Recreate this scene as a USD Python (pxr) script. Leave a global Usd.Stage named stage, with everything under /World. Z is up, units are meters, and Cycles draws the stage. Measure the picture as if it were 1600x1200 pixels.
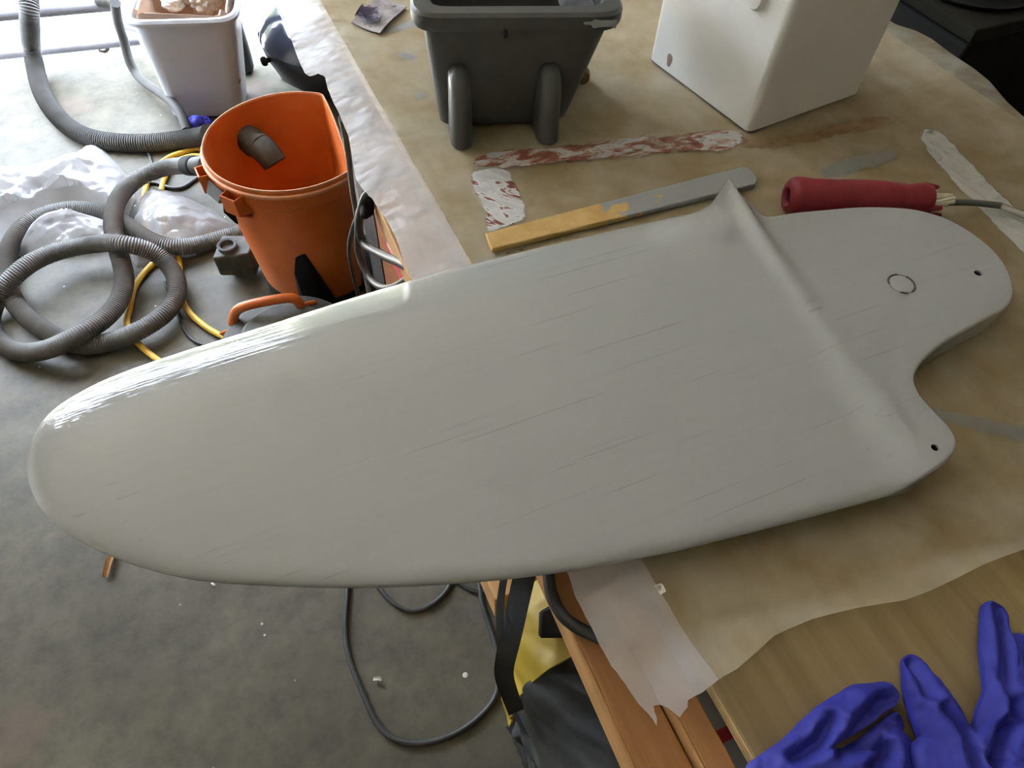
import math, random
import numpy as np
import trimesh, shapely, manifold3d as m3
from shapely.geometry import Polygon, Point, LineString
from scipy.spatial import Delaunay, cKDTree
from scipy.interpolate import CubicSpline
from pxr import Usd, UsdGeom, UsdLux, UsdShade, Gf, Sdf
import usdkit, meshkit

random.seed(7); np.random.seed(7)
rng = np.random.default_rng(7)
stage = Usd.Stage.CreateInMemory()
UsdGeom.SetStageUpAxis(stage, 'Z'); UsdGeom.SetStageMetersPerUnit(stage, 1.0)
UsdGeom.Xform.Define(stage, '/World'); UsdGeom.Scope.Define(stage, '/World/Looks')

# ------------------------------------------------------------------ camera
ZC, F = 1.42, 1060.0                       # eye height above the floor, focal length in pixels of a 1600 wide picture
RW = np.array([[0.91298184, -0.3112891, 0.26374849], [-0.40668177, -0.74624742, 0.52699594], [0.03277354, -0.58839942, -0.80790594]])
cam = UsdGeom.Camera.Define(stage, '/World/camera')
_r, _u, _b = RW[:, 0], -RW[:, 1], -RW[:, 2]
cam.AddTransformOp().Set(Gf.Matrix4d(*_r, 0, *_u, 0, *_b, 0, 0, 0, ZC, 1))
cam.CreateHorizontalApertureAttr(36.0); cam.CreateVerticalApertureAttr(27.0)
cam.CreateFocalLengthAttr(36.0 * F / 1600.0); cam.CreateClippingRangeAttr(Gf.Vec2f(0.03, 500))
cam.CreateExposureAttr(2.1)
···
§ Directions for this task
In the copy, include no pictures; restate the listing above exactly.

§ Full output
Recreate this scene as a USD Python (pxr) script. Leave a global Usd.Stage named stage, with everything under /World. Z is up, units are meters, and Cycles draws the stage. Measure the picture as if it were 1600x1200 pixels.
import math, random
import numpy as np
import trimesh, shapely, manifold3d as m3
from shapely.geometry import Polygon, Point, LineString
from scipy.spatial import Delaunay, cKDTree
from scipy.interpolate import CubicSpline
from pxr import Usd, UsdGeom, UsdLux, UsdShade, Gf, Sdf
import usdkit, meshkit

random.seed(7); np.random.seed(7)
rng = np.random.default_rng(7)
stage = Usd.Stage.CreateInMemory()
UsdGeom.SetStageUpAxis(stage, 'Z'); UsdGeom.SetStageMetersPerUnit(stage, 1.0)
UsdGeom.Xform.Define(stage, '/World'); UsdGeom.Scope.Define(stage, '/World/Looks')

# ------------------------------------------------------------------ camera
ZC, F = 1.42, 1060.0                       # eye height above the floor, focal length in pixels of a 1600 wide picture
RW = np.array([[0.91298184, -0.3112891, 0.26374849], [-0.40668177, -0.74624742, 0.52699594], [0.03277354, -0.58839942, -0.80790594]])
cam = UsdGeom.Camera.Define(stage, '/World/camera')
_r, _u, _b = RW[:, 0], -RW[:, 1], -RW[:, 2]
cam.AddTransformOp().Set(Gf.Matrix4d(*_r, 0, *_u, 0, *_b, 0, 0, 0, ZC, 1))
cam.CreateHorizontalApertureAttr(36.0); cam.CreateVerticalApertureAttr(27.0)
cam.CreateFocalLengthAttr(36.0 * F / 1600.0); cam.CreateClippingRangeAttr(Gf.Vec2f(0.03, 500))
cam.CreateExposureAttr(2.1)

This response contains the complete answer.